İki: Bu birinci noktaya bağlı olarak PKK sorununun bir af ve diğer düzenlemelerle çözülmesiyle Kürt sorununun çözülmeyeceğini, tersine doğacak yeni ortamda farklı dinamiklerin, devrimci öğelerin harekete geçme olanağını bulacağını düşünüyorlar. Yine yapılacak yasal düzenlemelerle mevcut güç ve birikimi sindirmeye hazır olmadıklarını da hesaplamışlardır. Bu nedenlerden dolayı İmralı üzerinden ve İmralı aracılığıyla devrimci potansiyelin kontrol altında tutulması, en geri ve teslimiyetçi bir ideolojik ve ruhsal duruşta tutulması, bunun bir yaşam çizgisi haline getirilmesi daha akılcı görülmüştür. Ama bir de hayatın kendi diyalektiği, karmaşık boyutları ve çelişkileri var; o da kendi hükmünü icra edecekti… Sorunun devrimci dinamizmi, bunu tetikleyen katı inkârcı resmi çizgi ve bunun şiddet olarak günlük uygulanması, Irak ve Güney’deki gelişmeler, yılların birikimi gibi temel etkenler Kuzey’deki gelişmelerin tam kontrol altında tutulmasını olanaksızlaştırmıştır.

Gelinen noktada TC’nin Güney işgal hareketi kaçınılmaz görünüyor, hatta kimileri bunun başladığını, son asker kayıplarının bu hareketin ilk adımlarının bir sonucu olduğunu belirtiyor. Bu değerlendirmeye büyük ölçüde katılıyoruz. İşgal hareketinin Güney Kürdistan ve genelde KUKM’ni bastırma, birikimlerini dağıtma ve yok etme hedefine sahip olduğu çok açık… İşgalin “içte” de yansımaları olacaktır.
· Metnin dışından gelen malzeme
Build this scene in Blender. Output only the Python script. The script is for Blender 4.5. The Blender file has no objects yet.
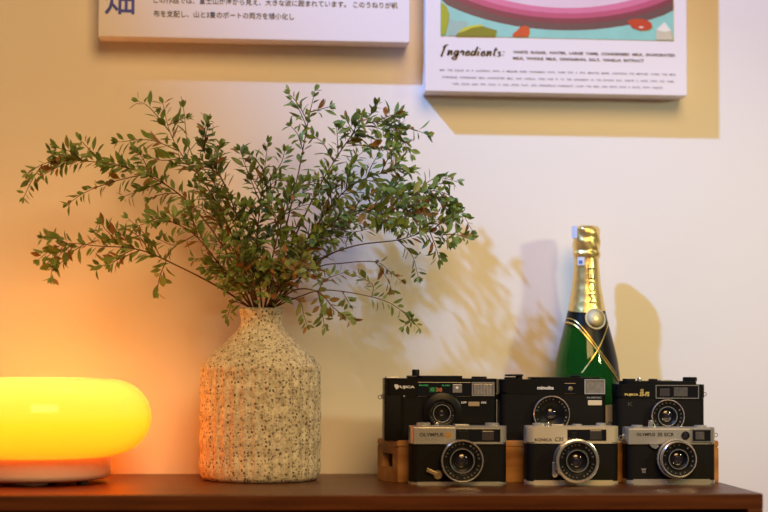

Bugünden basına sansür gündemleştirilmiş ve RTÜK eliyle uygulamaya konulmuştur. Kürtlere ve kurumlarına, işyerlerine sadırılar ise yaygınlaşarak devam ediyor. Bunun nerede duracağı, daha doğrusu kitlesel bir boğazlama hareketine dönüşüp dönüşmeyeceği kesin değildir, ancak böyle bir eğilim, tehlike ve yönelimin işaretleri çok sayıda var. Demokratik hak ve olanaklara, işçi ve emekçilerin grev gibi hak arama mücadelelerine yönelik yasaklamaların olması da şaşırtıcı olmayacaktır.

Bütün bu genel gelişmeler değerlendirildiğinde dayatılanın özel savaşın yeni bir aşaması olduğu çok açık, dayatılan topyekûn özel savaştır… Dolayısıyla bu özel savaşa, Güneyi işgal hareketine, Kürt halkına dönük yıldırma ve linç kampanyalarına karşı durmak, bu duruşu birleşik bir mücadele cephesi olarak algılamak kaçınılmazdır, bu devrimci yurtseverliğin kaçınılmaz bir gereğidir. Kürt halkının mücadele enerjisi, kararlılığı ve birikimi herşeye rağmen vardır. Önemli olan bu enerji ve birikimi doğru bir mücadele çizgisine kanalize etmektir. Kazandıran budur; yoksa doğru hedefe akmayan enerji ve birikim, sadece umutsuz bir direniş olarak kalır! Emekçi Kürt halkının salt direnmeye değil, direnişi kazanmaya götürme çizgisine ihtiyacı vardır!